Terra Incognito

Artists and collaborators Erik Bakke (left) and Andre Dekker pose with paintings they’ve created and left to the elements at Lesnini Field.

A mile or so off of Highway 101, at the last exit heading south past King City before you drive off toward not much of anything else, an unusual collaboration is unfolding. It involves 55 acres of former farmland that hugs the Salinas River and that – thanks to historic flooding decades ago – has reverted to the wild; the eldest son of an old South County farming family who spent a decade-plus creating art, writing and editing an art magazine in Manhattan; and his friend, a Netherlands-based artist famed for his large-scale public installations and who bears an uncanny resemblance, in face and voice, to the German screenwriter and director Werner Herzog.
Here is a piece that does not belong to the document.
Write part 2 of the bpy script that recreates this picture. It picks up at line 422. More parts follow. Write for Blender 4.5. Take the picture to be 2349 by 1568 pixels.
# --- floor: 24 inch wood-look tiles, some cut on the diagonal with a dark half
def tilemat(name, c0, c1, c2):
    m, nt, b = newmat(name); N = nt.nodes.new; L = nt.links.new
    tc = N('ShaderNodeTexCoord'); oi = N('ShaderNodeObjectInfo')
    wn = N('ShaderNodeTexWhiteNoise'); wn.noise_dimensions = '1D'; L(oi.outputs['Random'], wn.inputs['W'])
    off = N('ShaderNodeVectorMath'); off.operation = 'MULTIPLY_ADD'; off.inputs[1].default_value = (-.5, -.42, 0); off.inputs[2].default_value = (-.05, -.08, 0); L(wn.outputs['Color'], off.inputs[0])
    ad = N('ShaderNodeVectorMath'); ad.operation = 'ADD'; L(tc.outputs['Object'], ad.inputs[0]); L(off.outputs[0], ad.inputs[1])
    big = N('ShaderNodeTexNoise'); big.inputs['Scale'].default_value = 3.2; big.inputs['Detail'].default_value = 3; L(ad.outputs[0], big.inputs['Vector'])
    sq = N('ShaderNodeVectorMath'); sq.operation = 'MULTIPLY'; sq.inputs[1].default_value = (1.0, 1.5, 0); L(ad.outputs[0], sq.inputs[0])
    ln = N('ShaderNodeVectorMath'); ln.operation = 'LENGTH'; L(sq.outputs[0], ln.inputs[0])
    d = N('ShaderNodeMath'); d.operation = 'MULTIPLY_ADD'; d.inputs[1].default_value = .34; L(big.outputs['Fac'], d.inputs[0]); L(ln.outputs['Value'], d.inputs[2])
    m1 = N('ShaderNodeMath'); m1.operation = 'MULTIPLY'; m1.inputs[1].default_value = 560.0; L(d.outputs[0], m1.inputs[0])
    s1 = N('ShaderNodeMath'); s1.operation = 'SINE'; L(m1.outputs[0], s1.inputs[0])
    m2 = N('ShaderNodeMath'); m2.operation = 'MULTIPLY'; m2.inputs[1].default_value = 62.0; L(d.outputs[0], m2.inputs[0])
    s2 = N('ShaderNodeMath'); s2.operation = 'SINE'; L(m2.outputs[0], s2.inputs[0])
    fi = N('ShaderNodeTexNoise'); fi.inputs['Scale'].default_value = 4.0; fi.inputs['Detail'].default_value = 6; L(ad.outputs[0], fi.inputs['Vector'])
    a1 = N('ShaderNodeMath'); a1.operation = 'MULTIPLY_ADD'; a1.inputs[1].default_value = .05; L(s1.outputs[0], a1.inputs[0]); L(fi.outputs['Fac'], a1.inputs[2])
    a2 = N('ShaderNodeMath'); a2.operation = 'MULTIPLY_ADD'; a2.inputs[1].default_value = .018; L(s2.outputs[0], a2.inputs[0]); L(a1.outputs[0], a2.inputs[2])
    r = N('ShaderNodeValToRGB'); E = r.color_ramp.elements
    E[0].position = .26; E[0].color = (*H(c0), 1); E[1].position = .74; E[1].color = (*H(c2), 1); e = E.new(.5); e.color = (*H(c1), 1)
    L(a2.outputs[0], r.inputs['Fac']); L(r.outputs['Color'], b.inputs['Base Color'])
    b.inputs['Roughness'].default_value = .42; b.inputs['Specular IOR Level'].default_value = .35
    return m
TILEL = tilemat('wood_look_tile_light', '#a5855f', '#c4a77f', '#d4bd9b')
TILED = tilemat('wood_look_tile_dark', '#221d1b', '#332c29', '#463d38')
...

It also involves a rented bulldozer. Because when you’re two guys with access to 55 acres of remote wild property and an idea to transform it into a living art incubator, you need to be able to walk the land while your ideas percolate lest you get stuck in the thick brush, become covered in poison oak or fall into a hidden nest of snakes.

It’s Andre Dekker, the Dutch artist and a founder of the artists’ collaborative The Observatorium, who mentions the snakes, wondering aloud where they might be congregating on this weekday morning in early January. That prompts Erik Bakke – now a teacher of art and writing on faculty at Menlo College whose family, the Lesninis, ran dairy cows and farmed here last century – to tell his suddenly anxious visitor not to worry about snakes because they’re currently snoozing underground.

Still, as we make our way away from the Salinas River and slip up and down muddy trails, the nervous visitor keeps one eye out for snakes. The other eye is on the lookout for wild pigs, whose tracks are all over the trails.

Lesnini Field is the name of the project, even as the project is in a nascent stage. Dekker and Bakke have some concrete ideas of what they want it to be: a secret garden, a retreat in which artists and writers can propose a project and, if the proposal is accepted, come to the land for a fixed amount of time to interact with nature, find inspiration from it and do their work.

“Doing nothing also counts as an individual performative art.”

“Doing nothing also counts as an individual performative art,” Bakke says.

Bakke needed to get philosophical buy-in for the project from the landowners – his uncle and his mother, both San Francisco Bay Area residents, as is he – before proceeding. At some point, there may be a yurt or other simple structure like a duck blind built so people can stay overnight, but there won’t be plumbing or electricity involved.

There also may never be more than one or two people on the property at a time; Bakke says he and Dekker have found that humans interacting with each other means they interact less with the land, or with nothing at all.

“We’re not against [small groups] but we found once you get more than two people, it becomes a very different experience,” Bakke says. “Once you have more than two, it feels like a group and you miss the interaction with the land and you start interacting with each other.”

The longtime friends have spent two weeks – sans electricity and plumbing – in the December chill living in tents next to each other in a dry creekbed.

It’s in that creekbed they lay out large-scale paintings they’ve created during their time here; the swirls and whorls of paint on heavy watercolor paper are abstract, and Dekker explains the paintings are maps of the property. Here is where you enter, he says, pointing to a spot on one painting that represents the locked gate through which you access the property, and here’s the river, he says, pointing to another. The creekbed is surrounded by dozens upon dozens of broken concrete drainage pipes – they’ll remain there at the recommendation of ecologist Jennifer Berry, a Sausalito-based ecologist and landscape consultant, who surveyed the property and pointed out the broken structures provide shelter for native species.

On this first concerted effort, Bakke says, he and Dekker have achieved their goals – cutting trails to make the property more accessible, inviting the ecologist to survey the property and inform some aspects of the project and creating art. Smaller projects will take place throughout the winter.

Of the land, Dekker says he found it both wilder and more polluted than he expected. It’s so remote that it became, over the years, a dumping ground for people to toss trash and old appliances. Bakke hopes the fencing and locked gate they installed will deter dumping.

“The territory learns you how to read it, and how it can take over again once you leave it,” Dekker says, “as they did when they refrained from farming here.”